**TASK REQUIREMENTS:**
Give back exactly the lines from the start of the listing to the line containing "bg.inputs[1].default_value = 2.5", inclusive, and nothing beyond them.

[START]

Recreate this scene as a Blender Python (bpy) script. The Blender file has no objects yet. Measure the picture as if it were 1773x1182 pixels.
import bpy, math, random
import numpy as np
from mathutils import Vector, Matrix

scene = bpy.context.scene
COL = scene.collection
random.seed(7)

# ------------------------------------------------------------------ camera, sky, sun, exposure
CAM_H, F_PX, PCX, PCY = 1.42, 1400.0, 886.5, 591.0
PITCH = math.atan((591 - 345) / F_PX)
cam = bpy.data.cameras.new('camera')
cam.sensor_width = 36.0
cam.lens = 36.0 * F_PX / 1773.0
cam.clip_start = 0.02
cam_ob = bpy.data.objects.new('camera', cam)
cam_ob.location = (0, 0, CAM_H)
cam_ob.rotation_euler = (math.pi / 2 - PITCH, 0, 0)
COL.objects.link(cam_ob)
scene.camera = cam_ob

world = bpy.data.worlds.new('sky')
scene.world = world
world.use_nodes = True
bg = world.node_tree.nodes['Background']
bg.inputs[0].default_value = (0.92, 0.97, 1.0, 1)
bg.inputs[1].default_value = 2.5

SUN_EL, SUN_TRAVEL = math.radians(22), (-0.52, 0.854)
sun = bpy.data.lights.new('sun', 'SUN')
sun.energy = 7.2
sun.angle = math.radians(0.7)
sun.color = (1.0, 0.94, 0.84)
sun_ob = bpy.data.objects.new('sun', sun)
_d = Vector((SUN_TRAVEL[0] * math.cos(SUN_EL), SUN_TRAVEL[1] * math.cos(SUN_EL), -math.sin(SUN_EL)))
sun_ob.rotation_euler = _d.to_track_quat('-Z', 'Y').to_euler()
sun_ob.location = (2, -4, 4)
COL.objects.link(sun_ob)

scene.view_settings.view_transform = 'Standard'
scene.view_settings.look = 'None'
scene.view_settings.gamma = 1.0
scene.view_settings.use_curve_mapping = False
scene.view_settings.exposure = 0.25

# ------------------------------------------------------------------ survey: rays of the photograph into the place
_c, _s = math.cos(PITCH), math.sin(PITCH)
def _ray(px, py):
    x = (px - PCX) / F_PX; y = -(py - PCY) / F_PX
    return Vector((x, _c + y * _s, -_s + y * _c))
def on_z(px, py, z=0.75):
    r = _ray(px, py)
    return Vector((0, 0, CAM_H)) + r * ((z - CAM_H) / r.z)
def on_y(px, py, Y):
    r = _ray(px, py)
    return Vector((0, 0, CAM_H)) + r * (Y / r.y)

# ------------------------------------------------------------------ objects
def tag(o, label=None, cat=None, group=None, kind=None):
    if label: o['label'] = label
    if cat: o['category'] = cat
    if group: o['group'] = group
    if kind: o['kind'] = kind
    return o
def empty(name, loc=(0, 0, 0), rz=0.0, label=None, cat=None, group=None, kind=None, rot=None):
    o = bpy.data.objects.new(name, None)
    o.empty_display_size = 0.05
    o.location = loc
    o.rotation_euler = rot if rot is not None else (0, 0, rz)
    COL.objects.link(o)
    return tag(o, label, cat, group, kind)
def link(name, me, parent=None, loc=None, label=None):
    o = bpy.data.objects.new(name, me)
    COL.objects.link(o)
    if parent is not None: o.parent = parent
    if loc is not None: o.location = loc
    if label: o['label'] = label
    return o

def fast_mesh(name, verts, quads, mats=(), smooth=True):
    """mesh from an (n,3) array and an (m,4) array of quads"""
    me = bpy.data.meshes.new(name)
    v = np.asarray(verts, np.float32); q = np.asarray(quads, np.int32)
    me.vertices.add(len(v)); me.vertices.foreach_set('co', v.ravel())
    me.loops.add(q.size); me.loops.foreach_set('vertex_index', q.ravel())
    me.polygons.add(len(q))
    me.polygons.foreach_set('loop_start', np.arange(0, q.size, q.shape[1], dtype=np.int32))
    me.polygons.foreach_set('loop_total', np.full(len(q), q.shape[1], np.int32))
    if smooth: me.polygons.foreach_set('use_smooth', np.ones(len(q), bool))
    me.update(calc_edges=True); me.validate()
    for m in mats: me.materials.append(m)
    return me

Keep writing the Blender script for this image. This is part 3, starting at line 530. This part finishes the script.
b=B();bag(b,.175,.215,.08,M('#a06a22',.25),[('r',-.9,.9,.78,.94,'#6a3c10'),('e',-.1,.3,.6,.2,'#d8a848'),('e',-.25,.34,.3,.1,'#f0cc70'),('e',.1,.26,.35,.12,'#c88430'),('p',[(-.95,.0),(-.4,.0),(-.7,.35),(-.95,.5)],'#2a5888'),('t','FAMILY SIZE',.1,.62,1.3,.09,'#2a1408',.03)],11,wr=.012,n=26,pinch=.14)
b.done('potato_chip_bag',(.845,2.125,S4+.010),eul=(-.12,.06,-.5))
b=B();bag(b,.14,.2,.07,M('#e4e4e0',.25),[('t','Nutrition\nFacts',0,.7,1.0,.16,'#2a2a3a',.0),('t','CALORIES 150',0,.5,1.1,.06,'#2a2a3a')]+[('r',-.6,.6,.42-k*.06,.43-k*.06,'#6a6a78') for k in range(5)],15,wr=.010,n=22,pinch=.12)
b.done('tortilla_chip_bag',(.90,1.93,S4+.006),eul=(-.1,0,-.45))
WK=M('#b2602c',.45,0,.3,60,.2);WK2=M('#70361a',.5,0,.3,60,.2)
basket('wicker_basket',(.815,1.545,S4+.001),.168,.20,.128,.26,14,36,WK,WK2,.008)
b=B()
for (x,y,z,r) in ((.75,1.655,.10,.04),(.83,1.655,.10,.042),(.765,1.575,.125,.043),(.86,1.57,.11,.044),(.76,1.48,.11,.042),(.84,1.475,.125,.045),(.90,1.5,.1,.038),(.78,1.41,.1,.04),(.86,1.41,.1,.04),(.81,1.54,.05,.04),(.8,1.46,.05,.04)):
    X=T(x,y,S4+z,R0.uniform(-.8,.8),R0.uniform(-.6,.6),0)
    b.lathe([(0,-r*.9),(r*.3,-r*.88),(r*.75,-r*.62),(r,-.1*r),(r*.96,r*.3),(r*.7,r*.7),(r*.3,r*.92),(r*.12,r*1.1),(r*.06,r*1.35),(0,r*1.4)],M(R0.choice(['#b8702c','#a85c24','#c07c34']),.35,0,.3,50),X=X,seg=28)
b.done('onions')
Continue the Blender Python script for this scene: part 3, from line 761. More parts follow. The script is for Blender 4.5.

[END]

**ANSWER TO THIS PROBLEM:**
Recreate this scene as a Blender Python (bpy) script. The Blender file has no objects yet. Measure the picture as if it were 1773x1182 pixels.
import bpy, math, random
import numpy as np
from mathutils import Vector, Matrix

scene = bpy.context.scene
COL = scene.collection
random.seed(7)

# ------------------------------------------------------------------ camera, sky, sun, exposure
CAM_H, F_PX, PCX, PCY = 1.42, 1400.0, 886.5, 591.0
PITCH = math.atan((591 - 345) / F_PX)
cam = bpy.data.cameras.new('camera')
cam.sensor_width = 36.0
cam.lens = 36.0 * F_PX / 1773.0
cam.clip_start = 0.02
cam_ob = bpy.data.objects.new('camera', cam)
cam_ob.location = (0, 0, CAM_H)
cam_ob.rotation_euler = (math.pi / 2 - PITCH, 0, 0)
COL.objects.link(cam_ob)
scene.camera = cam_ob

world = bpy.data.worlds.new('sky')
scene.world = world
world.use_nodes = True
bg = world.node_tree.nodes['Background']
bg.inputs[0].default_value = (0.92, 0.97, 1.0, 1)
bg.inputs[1].default_value = 2.5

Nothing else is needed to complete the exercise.